Heldentenordiva Jon Villars (center, in mohawk) “basically fired himself by walking off the stage” at a public dress rehearsal for the Canadian Opera Company’s production of Fidelio. According to a report in The Globe and Mail, Villars stormed off stage immediately after conductor Gregor Buhl “loudly sang out a few phrases of the tenor’s part” during the second act. Jumping in as Florestan will be Icelandic tenor Jon Ketilsson and later Richard Margison.

94 comments

  • xiaoming says:

    As an accompanist, I always try to catch singers when they make mistakes. But surely when an entire orchestra and chorus is involved and one is in the middle of a (quasi-)performance of an ensemble number, it should be up to the one errant singer to make the necessary adjustment (as opposed to having the universe adjust to him). I don’t understand why this is a “singer vs. conductor” issue, it’s just common sense.

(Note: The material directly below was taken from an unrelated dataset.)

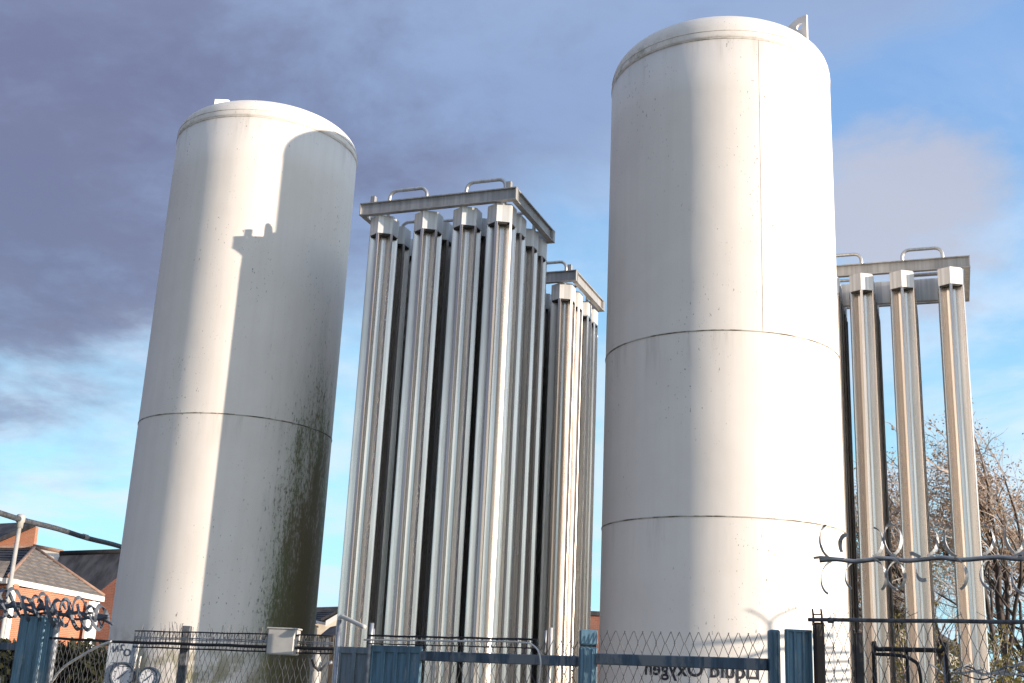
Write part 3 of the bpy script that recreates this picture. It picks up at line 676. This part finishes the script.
# gauge board and gauges in front of the mossy tank
def gauge(parent, c, r, name):
    """bezel ring, dial and needle facing the fence; c is the centre of the dial"""
    def disc(prof, seg=32):
        mb = MB().lathe(prof, seg, cap=False); mb.v = [(c.x + x, c.y - z, c.z + y) for x, y, z in mb.v]; mb.f = [f[::-1] for f in mb.f]; return mb
    b = child(disc([(r * 0.55, -0.06), (r, -0.05), (r, 0.012), (r * 0.93, 0.024), (r * 0.80, 0.014), (r * 0.80, 0.004)]), 'bezel', MT['bezel'], parent)
    o = disc([(0.0001, 0.005), (r * 0.82, 0.005)]).build('dial', MT['dial']); o.parent = b
    nd = MB(); nd.strap([c + Vector((-r * 0.32, -0.010, -r * 0.30)), c + Vector((0, -0.010, 0)), c + Vector((r * 0.42, -0.010, r * 0.40))], Vector((0.7, 0, -0.7)), [r * 0.10, r * 0.08, r * 0.02], 0.002)
    o = nd.build('needle', MT['ink']); o.parent = b
    mk = MB()
    for k in range(9):
        a = -0.7 + k * (PI + 1.4) / 8; p = c + Vector((math.cos(a) * r * 0.62, -0.007, math.sin(a) * r * 0.62)); mk.strap([p - Vector((math.cos(a), 0, math.sin(a))) * r * 0.07, p + Vector((math.cos(a), 0, math.sin(a))) * r * 0.07], Vector((-math.sin(a), 0, math.cos(a))), r * 0.05, 0.0015)
    o = mk.build('dial_mark', MT['ink']); o.parent = b
    return b
t = thing('gauge_board', 'pale gauge board with small lettering and a round dial at the mossy tank\'s foot', 'gauge board', (-3.26, 10.5, 0))
child(MB().box(Vector((-3.262, 10.53, 0.875)), (0.256, 0.02, 1.745), 0, 0.004), 'board', MT['board'], t)
for z in (1.585, 1.557): child(MB().box(Vector((-3.25, 10.515, z)), (0.16, 0.014, 0.006), 0, 0.001), 'label_strip', MT['ink'], t)
def sign_char(ch, size, p, parent, rot=0.0):
    me = flat_text(ch, size); me.transform(Matrix.Translation(p) @ Matrix.Rotation(rot, 4, 'Y') @ Matrix.Rotation(PI / 2, 4, 'X') @ Matrix.Scale(-1, 4, (1, 0, 0)))
    me.materials.clear(); me.materials.append(MT['ink']); return under(link('lettering', me), parent)
sign_char('N', 0.075, Vector((-3.315, 10.516, 1.675)), t, -0.2); sign_char('2', 0.075, Vector((-3.265, 10.516, 1.69)), t); sign_char('O', 0.085, Vector((-3.215, 10.516, 1.645)), t)
gauge(t, Vector((-3.232, 10.515, 1.483)), 0.112, 'gauge')
for k in range(2):
    child(MB().tube([Vector((-3.16 + 0.06 * k, 10.50, 1.2)), Vector((-3.13 + 0.035 * k, 10.50, 1.62)), Vector((-3.12 + 0.03 * k, 10.50, 1.75 - 0.1 * k))], 0.008, 8), 'thin_pipe', MT['cable'], t)
t = thing('pressure_gauge', 'round black rimmed pressure gauge with a white dial, right of the gauge board', 'gauge', (-2.985, 10.45, 0))
gauge(t, Vector((-2.985, 10.45, 1.474)), 0.09, 'gauge')
child(MB().tube([Vector((-2.985, 10.50, 0.1)), Vector((-2.985, 10.50, 1.40)), Vector((-2.985, 10.49, 1.47))], 0.018, 8), 'stem', MT['galv'], t)

# pipe handrail at the far left
t = thing('handrail', 'old grey pipe handrail on clamped posts beside the brick houses at the far left', 'handrail', (-5.2, 13, 0))
A, B = Vector((-5.42, 11.7, 3.05)), Vector((-5.02, 15.9, 3.05))
child(MB().tube([A.lerp(B, k / 16) + Vector((0, 0, 0.006 * math.sin(k))) for k in range(17)], 0.031, 12), 'top_rail', MT['darkgalv'], t)
for Y in (12.9, 15.75):
    f = (Y - A.y) / (B.y - A.y); p = A.lerp(B, f)
    child(MB().tube([Vector((p.x, Y, 0)), Vector((p.x, Y, 3.02))], 0.023, 10), 'post', MT['box' if Y < 13 else 'black'], t)
    child(MB().lathe([(0.036, -0.10), (0.038, -0.04), (0.048, -0.03), (0.050, 0.035), (0.036, 0.05)], 12, p), 'clamp', MT['box'], t)
    if Y < 13: child(MB().lathe([(0.032, -0.03), (0.036, 0.0), (0.032, 0.03)], 12, (p.x, Y, 2.31)), 'collar', MT['box'], t)
child(MB().tube([A.lerp(B, 0.66), A.lerp(B, 0.685)], 0.036, 12), 'sleeve', MT['box'], t)

# ------------------------------------------------------------------ buildings
def V(*a): return Vector(a)
def wall_quad(p, q, z0, z1, th=0.25): return [V(p.x, p.y, z0), V(q.x, q.y, z0), V(q.x, q.y, z1), V(p.x, p.y, z1)]
def courses(quad, n, th=0.05):
    """a roof slope in overlapping tile courses: quad = eave left, eave right, ridge right, ridge left"""
    a, b, c, d = [Vector(p) for p in quad]; nv = (b - a).cross(d - a).normalized(); mb = MB()
    for k in range(n):
        f0, f1 = k / n, (k + 1.15) / n
        p = [a.lerp(d, f0) + nv * th, b.lerp(c, f0) + nv * th, b.lerp(c, min(1, f1)) + nv * 0.006, a.lerp(d, min(1, f1)) + nv * 0.006]
        lo = [a.lerp(d, f0), b.lerp(c, f0)]
        mb.add([lo[0], lo[1]] + p, [(0, 1, 3, 2), (2, 3, 4, 5)])
    mb.add([a - nv * 0.1, b - nv * 0.1, c - nv * 0.1, d - nv * 0.1, a, b, c, d], [(3, 2, 1, 0), (0, 1, 5, 4), (1, 2, 6, 5), (2, 3, 7, 6), (3, 0, 4, 7)])
    return mb
# the hip-roofed brick house
h = thing('brick_house', 'orange brick house with a hipped grey tile roof and white fascia behind the handrail', 'house', at(60, 655, 52))
P0, P1, AP = at(8, 578, 48), at(104, 597, 54.5), at(34, 549, 55)
ZE = (P0.z + P1.z) / 2
PL = P0 + V(-9, 3.5, 0); PB = P1 + V(-7, 6, 0); RL = AP + V(-9, 3.2, 0)
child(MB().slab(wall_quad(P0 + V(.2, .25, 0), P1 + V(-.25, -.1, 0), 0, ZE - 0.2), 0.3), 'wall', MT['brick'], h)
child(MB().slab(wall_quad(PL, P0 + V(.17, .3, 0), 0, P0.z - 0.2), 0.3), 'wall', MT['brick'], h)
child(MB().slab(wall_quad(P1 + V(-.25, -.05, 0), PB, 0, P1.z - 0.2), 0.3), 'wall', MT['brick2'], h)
child(courses([P0, P1, AP + V(.05, 0, 0), AP], 11, 0.05), 'roof', MT['roof'], h)
child(courses([PL, P0, AP, RL], 11, 0.05), 'roof', MT['slate'], h)  # left slope of the tile roof coloured dark for the shadow on it
child(courses([P1, PB, RL, AP], 8, 0.05), 'roof', MT['roof'], h)
for a, b in ((P1, AP), (P0, AP), (AP, RL)): child(MB().tube([a + V(0, 0, .06), a.lerp(b, .5) + V(0, 0, .07), b + V(0, 0, .08)], 0.085, 6), 'ridge_tile', MT['ridge'], h)
u_ = (P1 - P0).normalized()
child(MB().slab([P0 + V(.06, -.06, -.22), P1 + V(.06, -.06, -.22), P1 + V(.06, -.06, .0), P0 + V(.06, -.06, .0)], 0.10), 'fascia', MT['upvc'], h)
child(MB().slab([PL + V(-.02, -.05, -.22), P0 + V(-.02, -.05, -.22), P0 + V(-.02, -.05, .0), PL + V(-.02, -.05, .0)], 0.10), 'fascia', MT['upvc'], h)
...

I know singers think the world revolves around them, but you know what, it really doesn’t.

  • doug says:

    blythe certainly sang like a goddess (although she did get a little tired in the middle of che faro … understandable, as she was unstinting in her use of chest throughout the afternoon). however, she doesn’t really make the impact you can in this piece with her VERY limited acting. this is NOT a size-ist remark … not at all … i found her and de niese a very believable couple … but having experienced daniels (in the chicago production) break my heart, this was a more purely musical experience. de niese, actually, took acting honors … her recits and aria were very moving. murphy was a disaster. and palumbo deserved every cheer — some of the best choral work i’ve ever heard at the met. and finally … did mark morris really need to wear pearls and a pink pashmina?

  • Will says:

    Sorry, guys, I go back to Birgit Nilsson in 1966 who lay on the cistern platform in that incredible black crow feather wig and sang the beginning of the last section of Salome’s final scene with her head thrown back over the edge. A) Birgit Nilsson was known for working hard in rehearsal but didn’t do things she felt were bad for her, and B) She looked and sounded fantastic. And let’s not forget Jeritza who famously sang Visse d’Arte flat on her stomach, which Puccini loved.

    Singers don’t have to stand still in the middle of the stage looking straight at the conductor to perform well.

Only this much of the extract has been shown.